Semiclassical initial-value representation of the transfer operator.

The ability of semiclassical initial-value representation (IVR) methods to determine approximate energy levels for bound systems is limited due to problems associated with long classical trajectories. These difficulties become especially severe for large or classically chaotic systems. This work attempts to overcome such problems by developing an IVR expression that is classically equivalent to Bogomolny's formula for the transfer matrix [E. B. Bogomolny, Nonlinearity 5, 805 (1992); Chaos 2, 5 (1992)] and can be used to determine semiclassical energy levels. The method is adapted to levels associated with states of desired symmetries and applied to two two-dimensional quartic oscillator systems, one integrable and one mostly chaotic. For both cases, the technique is found to resolve all energy levels in the ranges investigated. The IVR method does not require a search for special trajectories obeying boundary conditions on the Poincaré surface of section and leads to more rapid convergence of Monte Carlo phase space integrations than a previously developed IVR technique.

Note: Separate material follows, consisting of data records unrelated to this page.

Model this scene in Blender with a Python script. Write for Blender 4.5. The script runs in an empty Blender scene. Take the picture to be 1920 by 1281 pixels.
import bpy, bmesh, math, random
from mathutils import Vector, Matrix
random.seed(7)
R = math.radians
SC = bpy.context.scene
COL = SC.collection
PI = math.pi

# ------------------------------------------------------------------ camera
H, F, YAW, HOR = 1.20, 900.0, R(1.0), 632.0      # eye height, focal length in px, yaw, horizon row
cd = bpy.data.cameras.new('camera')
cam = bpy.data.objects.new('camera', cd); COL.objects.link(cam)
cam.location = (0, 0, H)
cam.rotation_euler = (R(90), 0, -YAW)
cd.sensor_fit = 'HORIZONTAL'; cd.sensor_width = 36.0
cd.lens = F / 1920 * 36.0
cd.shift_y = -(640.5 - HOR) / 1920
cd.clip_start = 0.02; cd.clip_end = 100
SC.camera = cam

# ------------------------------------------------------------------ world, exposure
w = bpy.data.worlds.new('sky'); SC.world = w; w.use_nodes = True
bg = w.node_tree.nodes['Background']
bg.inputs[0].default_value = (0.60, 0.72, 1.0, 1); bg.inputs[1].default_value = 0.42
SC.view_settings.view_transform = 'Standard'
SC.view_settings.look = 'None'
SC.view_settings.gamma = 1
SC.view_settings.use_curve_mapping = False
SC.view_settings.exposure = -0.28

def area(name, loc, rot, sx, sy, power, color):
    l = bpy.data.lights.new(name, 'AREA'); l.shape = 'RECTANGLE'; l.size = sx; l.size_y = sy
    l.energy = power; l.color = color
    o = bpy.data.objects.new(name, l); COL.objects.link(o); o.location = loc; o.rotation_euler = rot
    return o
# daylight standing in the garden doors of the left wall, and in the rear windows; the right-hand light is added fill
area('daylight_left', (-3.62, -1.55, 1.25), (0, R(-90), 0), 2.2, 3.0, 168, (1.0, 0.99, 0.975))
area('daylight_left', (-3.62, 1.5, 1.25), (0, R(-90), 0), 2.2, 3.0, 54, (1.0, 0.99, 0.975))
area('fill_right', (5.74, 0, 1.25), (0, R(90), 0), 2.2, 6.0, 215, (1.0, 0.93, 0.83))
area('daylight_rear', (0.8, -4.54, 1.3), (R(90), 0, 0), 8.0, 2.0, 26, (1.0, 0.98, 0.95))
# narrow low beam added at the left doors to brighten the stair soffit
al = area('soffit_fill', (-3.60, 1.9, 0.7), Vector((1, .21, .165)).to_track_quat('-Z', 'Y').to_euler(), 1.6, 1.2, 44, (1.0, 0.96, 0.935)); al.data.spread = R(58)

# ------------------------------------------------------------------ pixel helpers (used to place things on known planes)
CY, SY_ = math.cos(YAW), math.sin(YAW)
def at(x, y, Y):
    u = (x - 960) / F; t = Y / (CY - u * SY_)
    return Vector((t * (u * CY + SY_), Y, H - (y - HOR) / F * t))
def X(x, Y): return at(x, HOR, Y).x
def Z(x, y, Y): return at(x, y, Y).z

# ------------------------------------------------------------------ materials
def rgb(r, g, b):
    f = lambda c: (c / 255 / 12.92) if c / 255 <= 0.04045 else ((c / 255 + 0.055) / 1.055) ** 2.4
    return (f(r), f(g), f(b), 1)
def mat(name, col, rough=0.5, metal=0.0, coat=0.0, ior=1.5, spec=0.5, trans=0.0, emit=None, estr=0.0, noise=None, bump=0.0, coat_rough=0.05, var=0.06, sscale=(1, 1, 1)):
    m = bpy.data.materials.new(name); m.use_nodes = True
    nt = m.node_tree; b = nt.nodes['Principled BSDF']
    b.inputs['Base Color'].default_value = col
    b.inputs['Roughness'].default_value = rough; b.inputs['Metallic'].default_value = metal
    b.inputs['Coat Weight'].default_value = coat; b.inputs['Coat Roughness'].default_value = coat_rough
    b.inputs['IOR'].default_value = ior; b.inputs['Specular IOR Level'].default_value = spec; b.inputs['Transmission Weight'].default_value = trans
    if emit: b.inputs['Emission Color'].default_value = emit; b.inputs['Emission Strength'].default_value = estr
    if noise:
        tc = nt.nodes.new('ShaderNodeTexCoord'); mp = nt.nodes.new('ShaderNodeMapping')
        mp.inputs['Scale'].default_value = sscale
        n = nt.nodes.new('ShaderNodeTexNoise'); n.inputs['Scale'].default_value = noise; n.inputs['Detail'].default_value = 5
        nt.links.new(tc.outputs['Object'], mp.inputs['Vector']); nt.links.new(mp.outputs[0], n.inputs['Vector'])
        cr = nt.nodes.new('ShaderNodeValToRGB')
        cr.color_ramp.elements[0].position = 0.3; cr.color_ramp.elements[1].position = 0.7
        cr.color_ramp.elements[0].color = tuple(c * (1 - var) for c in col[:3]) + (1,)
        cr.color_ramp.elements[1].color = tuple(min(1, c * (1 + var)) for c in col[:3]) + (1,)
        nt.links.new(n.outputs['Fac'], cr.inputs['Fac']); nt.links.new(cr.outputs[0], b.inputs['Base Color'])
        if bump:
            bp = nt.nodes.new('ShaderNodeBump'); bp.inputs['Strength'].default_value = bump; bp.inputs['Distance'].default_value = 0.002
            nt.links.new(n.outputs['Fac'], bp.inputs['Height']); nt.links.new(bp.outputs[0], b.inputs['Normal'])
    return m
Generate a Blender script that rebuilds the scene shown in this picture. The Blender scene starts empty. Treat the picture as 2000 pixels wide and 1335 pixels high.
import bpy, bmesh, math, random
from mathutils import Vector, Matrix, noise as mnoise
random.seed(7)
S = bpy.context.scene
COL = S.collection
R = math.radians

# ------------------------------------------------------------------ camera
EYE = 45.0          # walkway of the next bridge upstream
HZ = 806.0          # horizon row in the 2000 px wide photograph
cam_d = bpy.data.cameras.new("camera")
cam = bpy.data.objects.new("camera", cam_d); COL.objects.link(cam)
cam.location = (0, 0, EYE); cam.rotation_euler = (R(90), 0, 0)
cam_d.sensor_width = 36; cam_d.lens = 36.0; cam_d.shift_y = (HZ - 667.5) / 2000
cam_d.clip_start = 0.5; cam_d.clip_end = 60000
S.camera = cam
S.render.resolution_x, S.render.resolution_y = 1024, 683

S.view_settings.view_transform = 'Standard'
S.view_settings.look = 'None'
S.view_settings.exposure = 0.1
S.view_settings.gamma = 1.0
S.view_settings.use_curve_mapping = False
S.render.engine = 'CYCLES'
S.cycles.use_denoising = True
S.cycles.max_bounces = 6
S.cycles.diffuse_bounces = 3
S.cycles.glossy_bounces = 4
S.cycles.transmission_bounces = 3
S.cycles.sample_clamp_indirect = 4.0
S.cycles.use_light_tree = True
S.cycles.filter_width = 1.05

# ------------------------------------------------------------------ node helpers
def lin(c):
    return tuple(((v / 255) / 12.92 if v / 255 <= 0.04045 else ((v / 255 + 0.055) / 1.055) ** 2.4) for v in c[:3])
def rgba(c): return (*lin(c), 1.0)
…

It is found that semiclassical energies can be extracted from the eigenvalues of transfer matrices of dimension close to the theoretical minimum determined by Bogomolny's theory. The results support the assertion that the present IVR theory provides a different semiclassical approximation to the transfer matrix than that of Bogomolny for ℏ≠0. For the chaotic system investigated the IVR energies are found to be generally more accurate than those predicted by Bogomolny's theory.